▸ AIM OF THE EXERCISE: Quote the full listing word for word.

▸ MATERIAL:
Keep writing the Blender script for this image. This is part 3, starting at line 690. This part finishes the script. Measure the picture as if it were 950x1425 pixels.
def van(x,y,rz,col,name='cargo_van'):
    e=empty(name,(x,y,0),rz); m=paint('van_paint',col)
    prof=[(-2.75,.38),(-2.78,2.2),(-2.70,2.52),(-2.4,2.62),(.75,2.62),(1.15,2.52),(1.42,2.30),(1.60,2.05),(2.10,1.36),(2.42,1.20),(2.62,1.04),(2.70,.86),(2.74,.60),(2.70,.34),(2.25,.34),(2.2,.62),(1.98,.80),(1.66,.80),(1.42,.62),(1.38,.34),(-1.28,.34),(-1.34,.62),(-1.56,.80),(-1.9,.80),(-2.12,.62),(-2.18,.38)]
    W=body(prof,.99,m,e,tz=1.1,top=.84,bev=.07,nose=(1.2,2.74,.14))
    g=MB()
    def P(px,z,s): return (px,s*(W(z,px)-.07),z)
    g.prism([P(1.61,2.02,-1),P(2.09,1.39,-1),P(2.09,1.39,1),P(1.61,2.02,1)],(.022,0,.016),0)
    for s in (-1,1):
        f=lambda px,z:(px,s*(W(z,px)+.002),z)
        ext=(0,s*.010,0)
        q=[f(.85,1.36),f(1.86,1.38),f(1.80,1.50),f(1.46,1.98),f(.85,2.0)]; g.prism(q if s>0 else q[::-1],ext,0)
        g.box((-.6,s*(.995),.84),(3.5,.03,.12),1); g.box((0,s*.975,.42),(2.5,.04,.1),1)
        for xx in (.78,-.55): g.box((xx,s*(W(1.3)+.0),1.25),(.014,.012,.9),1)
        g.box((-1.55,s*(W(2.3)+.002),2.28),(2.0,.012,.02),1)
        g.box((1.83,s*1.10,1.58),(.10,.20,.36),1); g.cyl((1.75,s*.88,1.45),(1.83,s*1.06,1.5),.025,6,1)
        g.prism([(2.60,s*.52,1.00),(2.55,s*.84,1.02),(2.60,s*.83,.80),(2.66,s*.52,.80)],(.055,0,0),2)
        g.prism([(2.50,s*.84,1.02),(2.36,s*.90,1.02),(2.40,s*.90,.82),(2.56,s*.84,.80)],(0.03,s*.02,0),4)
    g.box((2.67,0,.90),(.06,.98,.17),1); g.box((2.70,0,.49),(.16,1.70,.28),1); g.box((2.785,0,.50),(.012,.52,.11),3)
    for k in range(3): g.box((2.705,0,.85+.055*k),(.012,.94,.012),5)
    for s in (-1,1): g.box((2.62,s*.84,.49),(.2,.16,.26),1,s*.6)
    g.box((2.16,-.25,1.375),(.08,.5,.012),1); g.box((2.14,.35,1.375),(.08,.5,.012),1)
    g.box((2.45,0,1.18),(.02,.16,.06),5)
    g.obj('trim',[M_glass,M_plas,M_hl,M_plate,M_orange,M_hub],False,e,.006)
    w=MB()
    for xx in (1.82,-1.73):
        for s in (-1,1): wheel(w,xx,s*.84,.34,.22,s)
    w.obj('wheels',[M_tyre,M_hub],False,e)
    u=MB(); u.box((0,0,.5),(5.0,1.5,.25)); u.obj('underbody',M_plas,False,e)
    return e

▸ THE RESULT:
Keep writing the Blender script for this image. This is part 3, starting at line 690. This part finishes the script. Measure the picture as if it were 950x1425 pixels.
def van(x,y,rz,col,name='cargo_van'):
    e=empty(name,(x,y,0),rz); m=paint('van_paint',col)
    prof=[(-2.75,.38),(-2.78,2.2),(-2.70,2.52),(-2.4,2.62),(.75,2.62),(1.15,2.52),(1.42,2.30),(1.60,2.05),(2.10,1.36),(2.42,1.20),(2.62,1.04),(2.70,.86),(2.74,.60),(2.70,.34),(2.25,.34),(2.2,.62),(1.98,.80),(1.66,.80),(1.42,.62),(1.38,.34),(-1.28,.34),(-1.34,.62),(-1.56,.80),(-1.9,.80),(-2.12,.62),(-2.18,.38)]
    W=body(prof,.99,m,e,tz=1.1,top=.84,bev=.07,nose=(1.2,2.74,.14))
    g=MB()
    def P(px,z,s): return (px,s*(W(z,px)-.07),z)
    g.prism([P(1.61,2.02,-1),P(2.09,1.39,-1),P(2.09,1.39,1),P(1.61,2.02,1)],(.022,0,.016),0)
    for s in (-1,1):
        f=lambda px,z:(px,s*(W(z,px)+.002),z)
        ext=(0,s*.010,0)
        q=[f(.85,1.36),f(1.86,1.38),f(1.80,1.50),f(1.46,1.98),f(.85,2.0)]; g.prism(q if s>0 else q[::-1],ext,0)
        g.box((-.6,s*(.995),.84),(3.5,.03,.12),1); g.box((0,s*.975,.42),(2.5,.04,.1),1)
        for xx in (.78,-.55): g.box((xx,s*(W(1.3)+.0),1.25),(.014,.012,.9),1)
        g.box((-1.55,s*(W(2.3)+.002),2.28),(2.0,.012,.02),1)
        g.box((1.83,s*1.10,1.58),(.10,.20,.36),1); g.cyl((1.75,s*.88,1.45),(1.83,s*1.06,1.5),.025,6,1)
        g.prism([(2.60,s*.52,1.00),(2.55,s*.84,1.02),(2.60,s*.83,.80),(2.66,s*.52,.80)],(.055,0,0),2)
        g.prism([(2.50,s*.84,1.02),(2.36,s*.90,1.02),(2.40,s*.90,.82),(2.56,s*.84,.80)],(0.03,s*.02,0),4)
    g.box((2.67,0,.90),(.06,.98,.17),1); g.box((2.70,0,.49),(.16,1.70,.28),1); g.box((2.785,0,.50),(.012,.52,.11),3)
    for k in range(3): g.box((2.705,0,.85+.055*k),(.012,.94,.012),5)
    for s in (-1,1): g.box((2.62,s*.84,.49),(.2,.16,.26),1,s*.6)
    g.box((2.16,-.25,1.375),(.08,.5,.012),1); g.box((2.14,.35,1.375),(.08,.5,.012),1)
    g.box((2.45,0,1.18),(.02,.16,.06),5)
    g.obj('trim',[M_glass,M_plas,M_hl,M_plate,M_orange,M_hub],False,e,.006)
    w=MB()
    for xx in (1.82,-1.73):
        for s in (-1,1): wheel(w,xx,s*.84,.34,.22,s)
    w.obj('wheels',[M_tyre,M_hub],False,e)
    u=MB(); u.box((0,0,.5),(5.0,1.5,.25)); u.obj('underbody',M_plas,False,e)
    return e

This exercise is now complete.